The upside is the increasing role markets play in adapting to the change, and here governmental nudges can help (from the mandatory improvements in car fleet gas mileage to credit incentives for alternative energy, such as solar or wind). Big fossil growth player China has started to move now because the inability for even millionaires in their new black Buicks to physically breathe in Shanghai or Beijing shows the folly of their over-reliance on “easy” to do coal fired plants.
Fortunately, industrial wannabes can bypass the clunky pollution phase and go cleaner from the start (provided they factor in the full costs of their efforts, not flush it downstream to their neighbors as has been the practice in the past), while dropping per capita energy use by newer more efficient products has a collective effect. When I traded in my old 2000 Olds Alero for a 2012 Honda Civic Hybrid (and later for an even better 2013 model), I not only cut my fuel usage almost in half (average 25 mpg compared to 45 mpg on the hybrid) I got a way better car, safer (from more airbags to a back up camera I’d never want to do without now) with a capacity to drive nonstop to Portland on a single tank of gas (and its only 13.5 gallons).
A New, Different Century
So welcome to the 21st Century. It’s not necessarily a bad place, just different. It’s up to all of us to make it a better one, safer and less violent. With that we’re into issues of politics and religion, and those challenges will remain however much carbon dioxide registers on the meter.
I’m a cockeyed optimist (heck, we weathered the 20th Century, with some of the nastiest menaces, Fascism and global Communism, that people can ever face).

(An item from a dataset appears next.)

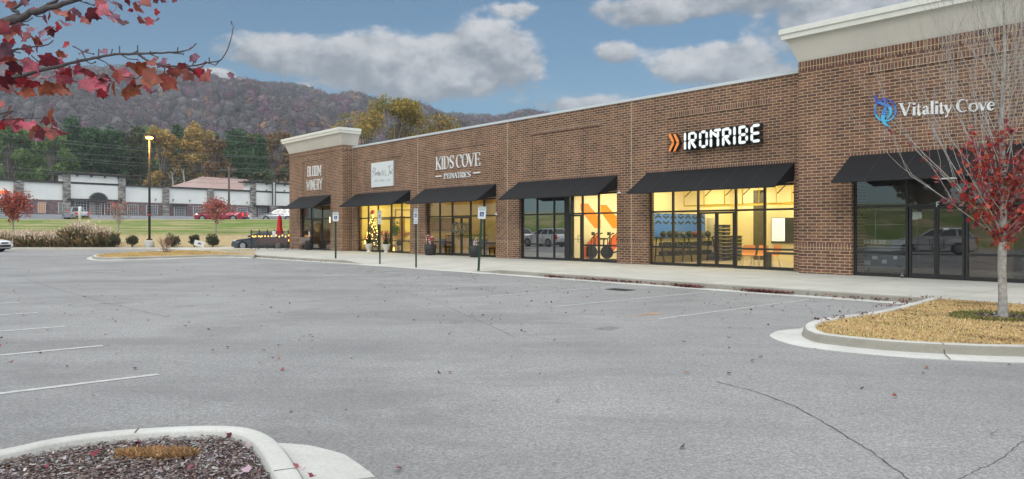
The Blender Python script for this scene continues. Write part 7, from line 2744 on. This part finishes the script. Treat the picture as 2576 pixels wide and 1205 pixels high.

I suspect the future will be even more efficient, gaining performance and even panache along the way (a modern crossover can accelerate as well as some 1970s muscle cars), and by that means our species will be working through the transition to sustainable energy.
Individuals and niches will undergo many a local tragedy, from family farms that have to be abandoned because rainfall patterns have changed, to Pacific island countries that shrink or disappear altogether from even a modest sea level rise. Some may homestead new farms in Greenland, and others can send angry letters to Sen. Inhofe to get some of his energy industry buddies to pony up repair efforts (that flood surge barrier across the Verrazano Narrows to keep the New York subways from getting moistened annually will not be cheap, just ask London or the Netherlands, who have had to build similar setups already).
I’d avoid buying Florida real estate, though.